-- Begin PROVIDED DATA --

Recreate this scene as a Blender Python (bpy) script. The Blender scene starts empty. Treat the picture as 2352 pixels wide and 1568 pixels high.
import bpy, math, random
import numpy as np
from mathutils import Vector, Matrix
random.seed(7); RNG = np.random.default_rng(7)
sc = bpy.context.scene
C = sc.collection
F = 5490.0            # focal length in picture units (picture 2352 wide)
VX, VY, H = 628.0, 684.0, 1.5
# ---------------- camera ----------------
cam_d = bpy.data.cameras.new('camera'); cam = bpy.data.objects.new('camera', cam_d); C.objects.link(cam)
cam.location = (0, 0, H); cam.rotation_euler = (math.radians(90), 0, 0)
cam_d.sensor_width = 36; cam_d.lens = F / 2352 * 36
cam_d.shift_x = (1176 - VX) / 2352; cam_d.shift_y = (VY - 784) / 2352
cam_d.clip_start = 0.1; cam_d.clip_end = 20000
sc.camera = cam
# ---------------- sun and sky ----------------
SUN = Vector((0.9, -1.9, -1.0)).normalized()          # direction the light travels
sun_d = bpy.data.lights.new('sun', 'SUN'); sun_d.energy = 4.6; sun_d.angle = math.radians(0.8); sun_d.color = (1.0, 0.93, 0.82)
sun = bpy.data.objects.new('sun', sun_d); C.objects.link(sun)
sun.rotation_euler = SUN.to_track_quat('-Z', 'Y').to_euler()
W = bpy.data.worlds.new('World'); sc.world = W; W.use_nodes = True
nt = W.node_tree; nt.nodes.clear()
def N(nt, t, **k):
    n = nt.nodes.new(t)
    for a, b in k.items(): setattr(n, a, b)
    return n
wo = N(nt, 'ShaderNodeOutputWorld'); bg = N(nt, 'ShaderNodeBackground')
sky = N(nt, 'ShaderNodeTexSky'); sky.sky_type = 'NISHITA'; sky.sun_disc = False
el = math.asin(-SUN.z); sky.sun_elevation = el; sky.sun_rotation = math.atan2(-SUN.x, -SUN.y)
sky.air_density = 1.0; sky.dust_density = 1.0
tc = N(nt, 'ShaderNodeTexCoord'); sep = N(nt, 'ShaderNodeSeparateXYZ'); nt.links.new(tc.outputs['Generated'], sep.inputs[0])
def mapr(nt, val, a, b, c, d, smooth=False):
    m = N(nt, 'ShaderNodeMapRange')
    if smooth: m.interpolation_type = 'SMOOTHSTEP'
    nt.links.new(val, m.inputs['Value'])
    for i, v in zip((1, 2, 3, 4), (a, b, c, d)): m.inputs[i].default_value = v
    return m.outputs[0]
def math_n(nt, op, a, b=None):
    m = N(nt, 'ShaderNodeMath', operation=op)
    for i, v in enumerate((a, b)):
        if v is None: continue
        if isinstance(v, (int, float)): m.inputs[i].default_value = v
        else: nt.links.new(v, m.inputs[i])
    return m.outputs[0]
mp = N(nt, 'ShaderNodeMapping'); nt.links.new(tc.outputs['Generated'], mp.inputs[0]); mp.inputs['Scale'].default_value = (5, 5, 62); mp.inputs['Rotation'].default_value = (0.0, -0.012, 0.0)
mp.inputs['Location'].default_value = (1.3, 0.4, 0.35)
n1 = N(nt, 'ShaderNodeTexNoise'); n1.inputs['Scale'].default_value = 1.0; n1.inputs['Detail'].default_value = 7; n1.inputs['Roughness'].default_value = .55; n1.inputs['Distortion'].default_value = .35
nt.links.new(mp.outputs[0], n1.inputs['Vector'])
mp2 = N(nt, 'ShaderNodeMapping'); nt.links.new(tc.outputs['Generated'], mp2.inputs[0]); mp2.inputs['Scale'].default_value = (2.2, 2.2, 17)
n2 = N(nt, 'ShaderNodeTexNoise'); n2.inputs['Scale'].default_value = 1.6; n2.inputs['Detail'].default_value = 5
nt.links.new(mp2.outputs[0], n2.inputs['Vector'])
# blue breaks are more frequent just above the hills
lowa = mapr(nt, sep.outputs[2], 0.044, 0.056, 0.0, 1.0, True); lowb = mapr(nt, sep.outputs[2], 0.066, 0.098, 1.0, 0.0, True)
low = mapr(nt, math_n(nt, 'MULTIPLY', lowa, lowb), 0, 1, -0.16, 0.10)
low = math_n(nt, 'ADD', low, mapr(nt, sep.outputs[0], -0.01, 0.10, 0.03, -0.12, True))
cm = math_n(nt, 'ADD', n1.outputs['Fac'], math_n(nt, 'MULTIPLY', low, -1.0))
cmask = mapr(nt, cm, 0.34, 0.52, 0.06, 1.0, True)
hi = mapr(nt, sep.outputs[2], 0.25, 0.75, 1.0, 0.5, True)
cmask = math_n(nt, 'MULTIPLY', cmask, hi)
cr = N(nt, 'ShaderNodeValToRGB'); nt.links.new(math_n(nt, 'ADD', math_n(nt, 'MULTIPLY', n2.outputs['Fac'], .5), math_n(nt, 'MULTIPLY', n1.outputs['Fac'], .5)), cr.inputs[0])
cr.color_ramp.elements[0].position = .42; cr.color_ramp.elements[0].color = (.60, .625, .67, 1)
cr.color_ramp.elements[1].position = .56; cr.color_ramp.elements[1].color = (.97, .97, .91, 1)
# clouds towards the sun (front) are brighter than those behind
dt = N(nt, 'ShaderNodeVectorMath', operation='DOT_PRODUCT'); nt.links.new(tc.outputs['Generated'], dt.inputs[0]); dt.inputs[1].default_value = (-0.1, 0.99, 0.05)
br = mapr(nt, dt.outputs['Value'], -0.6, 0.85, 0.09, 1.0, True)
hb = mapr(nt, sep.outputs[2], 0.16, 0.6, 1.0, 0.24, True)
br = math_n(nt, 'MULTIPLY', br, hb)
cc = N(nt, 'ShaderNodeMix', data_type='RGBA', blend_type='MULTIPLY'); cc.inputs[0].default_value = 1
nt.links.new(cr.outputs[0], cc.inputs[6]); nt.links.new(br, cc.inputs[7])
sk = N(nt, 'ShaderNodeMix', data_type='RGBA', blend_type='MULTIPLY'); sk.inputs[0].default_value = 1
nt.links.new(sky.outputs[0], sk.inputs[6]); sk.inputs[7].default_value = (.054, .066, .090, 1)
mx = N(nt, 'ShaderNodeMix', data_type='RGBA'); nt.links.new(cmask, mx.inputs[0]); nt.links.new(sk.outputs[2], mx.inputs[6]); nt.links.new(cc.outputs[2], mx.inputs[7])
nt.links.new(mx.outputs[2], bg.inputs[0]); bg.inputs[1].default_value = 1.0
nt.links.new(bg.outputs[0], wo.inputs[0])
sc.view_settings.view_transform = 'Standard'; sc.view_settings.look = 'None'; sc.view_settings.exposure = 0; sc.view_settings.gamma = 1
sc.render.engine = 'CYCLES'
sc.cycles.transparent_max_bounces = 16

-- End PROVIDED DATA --

# EXERCISE BRIEF:
Every line holding "scene" should be copied out.

# OUTPUT BELOW:
Recreate this scene as a Blender Python (bpy) script. The Blender scene starts empty. Treat the picture as 2352 pixels wide and 1568 pixels high.
sc = bpy.context.scene